Таким образом, судебная деятельность помогает закону осуществлять и продолжать только начатое им дело поддержания правового порядка, и лишь непрерывному отправлению этой деятельности мы обязаны тем, что, в пределах возможного, правовой порядок становится тем, чем он должен быть, т. е. властью, возвышающейся над всяким личным произволом и действительно управляющей жизнью общества. Следовательно, судебное решение - так же, как и закон, - есть устанавливающий право акт государственной власти, и оно - так же, как закон, - наделено полнотой принудительной власти, принадлежащей государству. Судебное решение носит в себе, можно сказать, всю силу права, удерживаемую им даже тогда, когда оно противоречит закону. Поэтому и последнее слово в деле конкретного установления и поддержания правового порядка принадлежит не закону, а судебному решению. Правосоздание не завершается законом, - оно завершается судебным решением. "Не закон, а закон и судебная власть дают народу его право", - этими словами Бюлов заканчивает свою интересную статью, посвященную анализу закона и судебного решения*(230).

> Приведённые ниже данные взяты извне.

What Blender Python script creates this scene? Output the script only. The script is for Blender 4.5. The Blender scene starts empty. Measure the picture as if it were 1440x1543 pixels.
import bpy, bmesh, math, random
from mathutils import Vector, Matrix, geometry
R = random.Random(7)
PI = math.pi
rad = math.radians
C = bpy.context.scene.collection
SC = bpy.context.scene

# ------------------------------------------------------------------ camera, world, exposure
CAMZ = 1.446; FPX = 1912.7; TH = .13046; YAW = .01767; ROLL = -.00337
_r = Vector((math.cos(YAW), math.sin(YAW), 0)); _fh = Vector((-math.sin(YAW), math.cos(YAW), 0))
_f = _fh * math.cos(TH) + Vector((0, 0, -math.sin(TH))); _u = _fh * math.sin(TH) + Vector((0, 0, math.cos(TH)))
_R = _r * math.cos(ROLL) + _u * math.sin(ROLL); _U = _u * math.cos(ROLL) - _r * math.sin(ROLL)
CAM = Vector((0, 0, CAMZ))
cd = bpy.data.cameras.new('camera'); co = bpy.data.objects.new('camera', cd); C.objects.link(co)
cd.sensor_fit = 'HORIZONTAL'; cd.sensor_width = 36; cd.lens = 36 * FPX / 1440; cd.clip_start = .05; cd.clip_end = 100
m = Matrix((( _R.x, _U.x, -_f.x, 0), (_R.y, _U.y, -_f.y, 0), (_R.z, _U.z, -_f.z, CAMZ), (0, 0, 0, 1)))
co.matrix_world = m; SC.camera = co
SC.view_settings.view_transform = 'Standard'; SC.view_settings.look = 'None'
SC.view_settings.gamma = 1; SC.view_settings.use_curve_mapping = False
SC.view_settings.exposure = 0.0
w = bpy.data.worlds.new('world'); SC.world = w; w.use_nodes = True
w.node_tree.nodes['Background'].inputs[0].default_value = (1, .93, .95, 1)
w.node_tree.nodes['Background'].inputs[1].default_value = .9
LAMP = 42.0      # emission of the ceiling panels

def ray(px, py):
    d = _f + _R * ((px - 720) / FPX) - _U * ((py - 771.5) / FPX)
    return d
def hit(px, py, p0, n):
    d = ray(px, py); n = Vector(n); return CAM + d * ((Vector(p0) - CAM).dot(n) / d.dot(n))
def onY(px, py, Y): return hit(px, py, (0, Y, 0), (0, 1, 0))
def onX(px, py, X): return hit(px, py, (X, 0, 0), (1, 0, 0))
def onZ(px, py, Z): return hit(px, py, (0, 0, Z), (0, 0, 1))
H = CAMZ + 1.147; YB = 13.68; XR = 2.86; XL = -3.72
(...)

Если таково значение судебного решения в современном праве, которое ограничивает судью при постановлении его решений пределами действующего права, представляющего огромное развитие законодательной деятельности, то значение это было еще больше и в недалеком от нас прошлом, когда законодательство не проявляло такой энергии, как в Новое время и, при неопределенности своих источников, оставляло огромный простор как научно-догматическому, так и судебному творчеству в праве. Не далее, как в XVIII в. господствовал взгляд, который считал так наз. "communis opinio doctorum", т. е. общее мнение юристов, обязательным для всех судов источником права, и еще в половине прошлого столетия известный германист Maurenbrecher предлагал в случаях разногласия между авторитетными юристами решать спорные вопросы, опираясь на государственное признание, по большинству выраженных в пользу того или другого мнения голосов*(231).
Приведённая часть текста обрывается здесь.